L’uomo dei cinque palloni (Break-up) era un film extraterritoriale nel 1965 e sembra esserlo ancora oggi, a distanza di più di cinquant’anni.
Il montaggio iniziale schizofrenico e velocissimo ci introduce nella fabbrica in cui lavora Mario Fuggetta – un Mastroianni mai così fragile e irrequieto – con la voce fuori campo dell’attore che ripete ossessivamente i numeri delle macchine di produzione. Prime battute decisive, perché delineano la semantica del film inquadrando la poetica che Marco Ferreri avrebbe poi reso più definita nelle opere successive: c’è la pulsione per l’oggetto-feticcio; le smanie (e manie) dell’uomo post-boom economico; l’attenzione per il sesso come dimensione conoscitiva autonoma e allusiva. E c’è una figura femminile che, come in L’ape regina, seppure in maniera meno evidente, fa da contrappeso all’uomo che lentamente si sgretola, perdendo ogni suo appiglio.

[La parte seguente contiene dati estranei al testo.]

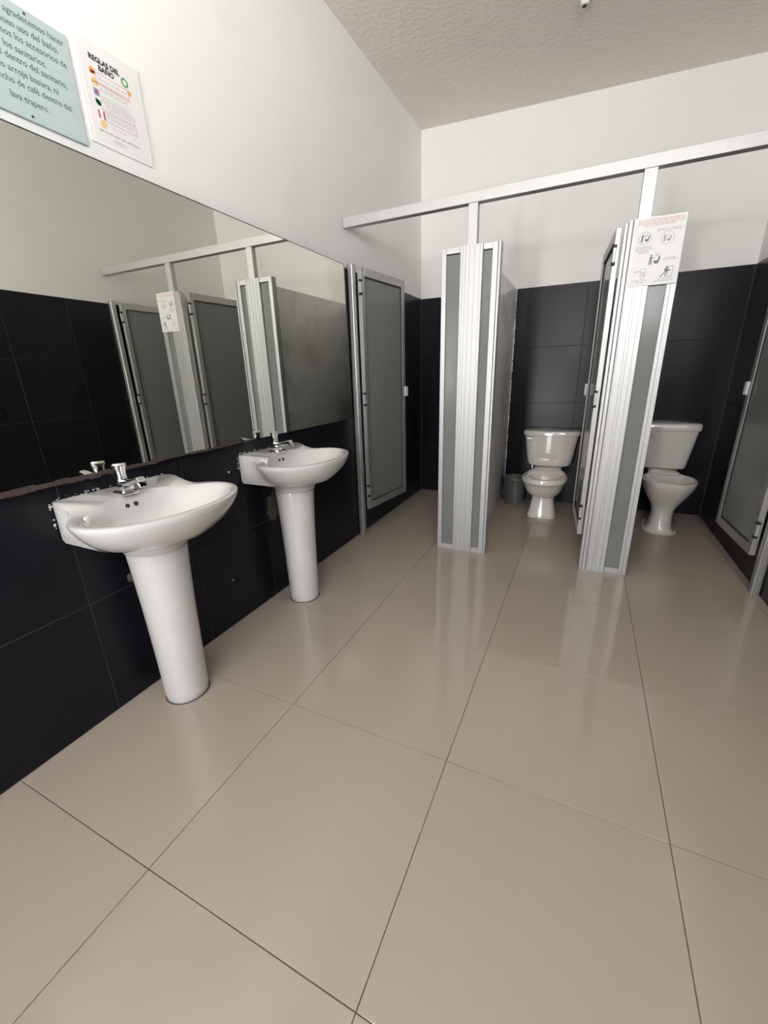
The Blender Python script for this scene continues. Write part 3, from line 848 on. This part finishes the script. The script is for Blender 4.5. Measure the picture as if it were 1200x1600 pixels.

In L’uomo dei cinque palloni i dialoghi e gli scambi di battute sono al limite del comico e dominati dall’assurdità del quotidiano in cui si muovono i personaggi: non c’è una direzione né un obiettivo drammaturgico – se non quello di gonfiare quanto più è possibile il palloncino – e sia Mario che Giovanna/Catherine Spaak paiono caratterizzati da quell’horror vacui tipico di quasi tutti i protagonisti ferreriani.
Pensiamo all’inizio di Dillinger è morto (1968) quando l’alienato ingegnere-designer prova delle maschere antigas e ascolta annoiato un amico che legge un brano sulla maschera come simbolo della spersonalizzazione del mondo contemporaneo; o all’impassibilità con cui viene vissuta l’apocalisse e il post-apocalisse da Dora e Cino in Il seme dell’uomo del 1969 e in cui circostanze narrative e storiche non possono non coincidere o comunque riflettersi. Non per caso nel film con protagonista Anne Wiazemsky e nel notissimo La grande abbuffata (1973), Ferreri sembra porsi la medesima domanda, vale a dire se far sì che il seme dell’uomo germogli di nuovo, decretando l’inevitabile ritorno dell’uguale, della reificazione, del consumismo, o se far esplodere tutto: mangiare fino a morirne, come vediamo anche in una delle ultime scene di L’uomo dei cinque palloni quando Mario si reca in una rosticceria e vede ogni cliente mangiare compulsivamente. «Mangiano per dimenticare» gli diceva il commesso.
L’uomo dei cinque palloni è già quasi il Ferreri dell’astrazione che troveremo nei film pocanzi citati, ma anche in Il futuro è donna (1984) e I Love You (1986) in cui carica visuale minimalista e dimensione grottesca e ironica collimano perfettamente. Il regista fa un utilizzo efficacissimo della spazialità, dalla claustrofobia dei vani domestici alle strade di una Milano che sembra sospesa in stazioni temporali parallele.
Alberto Scandola lo definiva un «ultracorpo, dove si depositano gli strati del tempo», anche cinematografico, aggiungeremmo, considerando l’unica a sequenza a colori in cui convivono Fellini e l’Adriane Lyne di Nove settimane e mezzo: i confini di architetture e persone sono resi indistinti dal bianco e nero della fotografia, quasi a simulare una possibile città del futuro in cui l’uomo si sente smarrito. Un altro aspetto fondamentale della filmografia di Ferreri sarà infatti quello del rapporto tra uomo e ambiente e della conseguente emersione di un vuoto interiore e nello stesso tempo spaziale. L’epopea consumistica degli anni Sessanta viene messa in ridicolo attraverso la lente dell’oggetto-feticcio dove l’osservazione diventa conglobante ed invasiva fino a penetrare irreversibilmente l’intimità del soggetto.
Le immagini di L’uomo dei cinque palloni generano una sospensione di senso dove oggi è più “facile” rivedersi, anche noi, come Mastroianni, persi in un mondo di immagini e icone.